By providing such a reservation, the school created an "arbitrary separation" between the children of Group-A officers and all other students, a bench of justices Pradeep Nandrajog and Mukta Gupta said.
It also said that "the State cannot provide funds to any private individual to establish a school for an elite segment of the society" and directed the government to "remediate this violation, and ensure that the school in question open its doors equally to all students".
"Sanskriti school has been promoted as a school primarily for the children of Group-A officers of the Union Government who join service through the Civil Services Examination. This situation is analogous to the scenarios in Brown and Keyes cases (where the issues involved segregation of White and African-American student populations)," the court said.
"The school possesses no justifiable basis upon which to label group-A Union Government officers as a suspect class. No logical rationale distinguishes this class of persons from other individuals engaged in other branches of the Indian Services," it said.
It said if the reservation in place to provide stable schooling environment for children of officers whose assignments "fluctuate" between different geographic locations in India, "the justification is moot", as this predicament was being faced by all persons engaged in other branches of the Indian services.

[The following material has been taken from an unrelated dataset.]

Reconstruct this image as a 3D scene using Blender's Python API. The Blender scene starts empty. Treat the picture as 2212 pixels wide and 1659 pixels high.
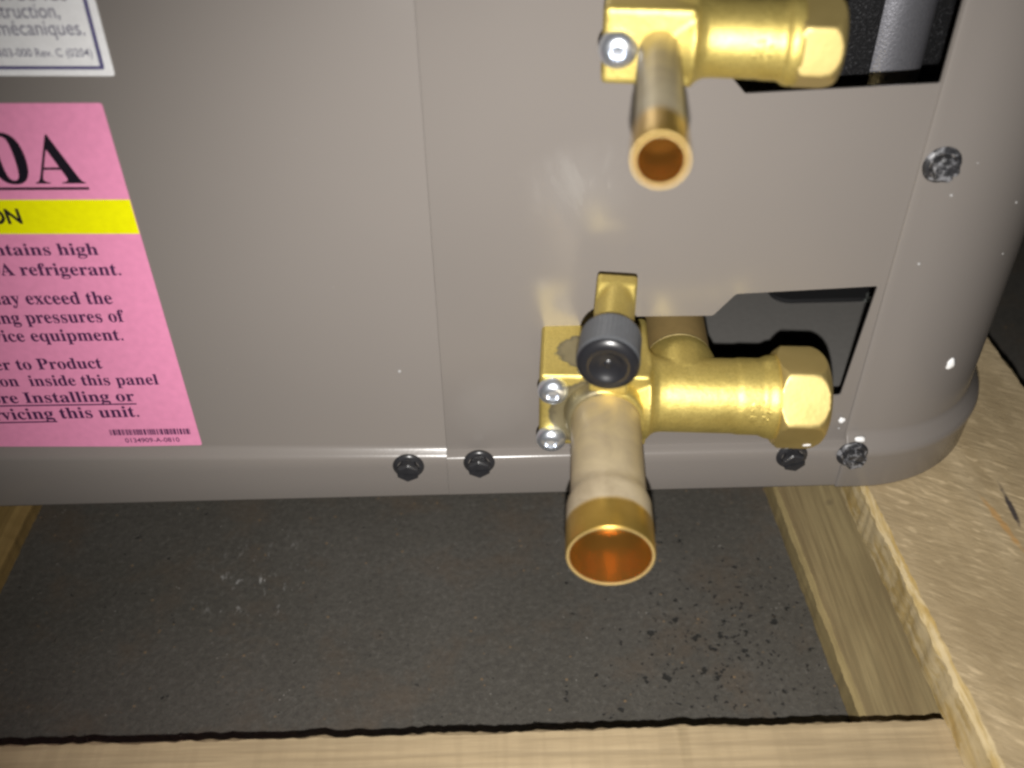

The court said the school, funded by public funds, "has not narrowly tailored its means" because a 60 per cent quota "creates a limited notion of diversity and merely separates group-A Union Government officers from an otherwise similar category of students".
"Thus, a classification that includes merely the children of group-A Union Government officers bears no merit. In sum, the respondents' separate treatment of aforesaid classification of children violates both the spirit of equal protection under Article 14 of India's Constitution and the spirit of equality of education under Article 21A," the bench said.